Karthik is afraid that 85% of the teams designing a low bar robot will not execute the design properly (not enough clearance), and that a team getting disabled on the low bar will be part of 90% of all Triple Tortugas.

That leaves a crowded field of short bots to play defense. Worse than robots jumping the moat will be those robots landing on top of other robots.

FTFY Basel

But more seriously, I think a factor is how easy it is to underestimate the amount of design and planning a short robot requires. I know I didn’t realize how hard the packaging would be, and I’m very impressed with my team’s efforts to CAD and lay out everything so it fits. With a little less planning, a team could be in big trouble by the end of the season.

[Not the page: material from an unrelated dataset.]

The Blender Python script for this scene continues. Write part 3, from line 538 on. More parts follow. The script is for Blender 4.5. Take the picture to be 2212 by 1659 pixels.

Depending on where bumpers are mounted, a robot designed to go over the Rock wall may be able to go over a short robot. Anyone know off the top of their head how penalties might work for that. :yikes:

There’s a disjoint between low bar capable robots, robots capable of crossing defenses reliably, and robots capable of manipulating balls reliably. As many of us are learning, any one of these is hard.

Karthik is scared teams are going to overestimate how much they don’t suck.

And I don’t drink Mt Dew, but I need judges for Boston District, I’ll take payment in points of contact at iRobot. :wink:

Obviously he’s terrified that there’s 10% out there who don’t understand how crucial it is that every team be able to go under the low bar this year. You’re all just looking at this the wrong way.

I would nominate this opinion from the original thread. It was before Karthik’s response, but I think sums up the various reasons that poll is interesting to people attempting to guess what the Meta game will evolve into.

The thing to fear with 90% attempting for the low bar, is that a lack of diversity in robot design will lead to a finite amount of strategies and possible alliances that can be made in order to be effective.

Karthik is afraid of how many under the bar robots will have shooters that will be mutombo’ed.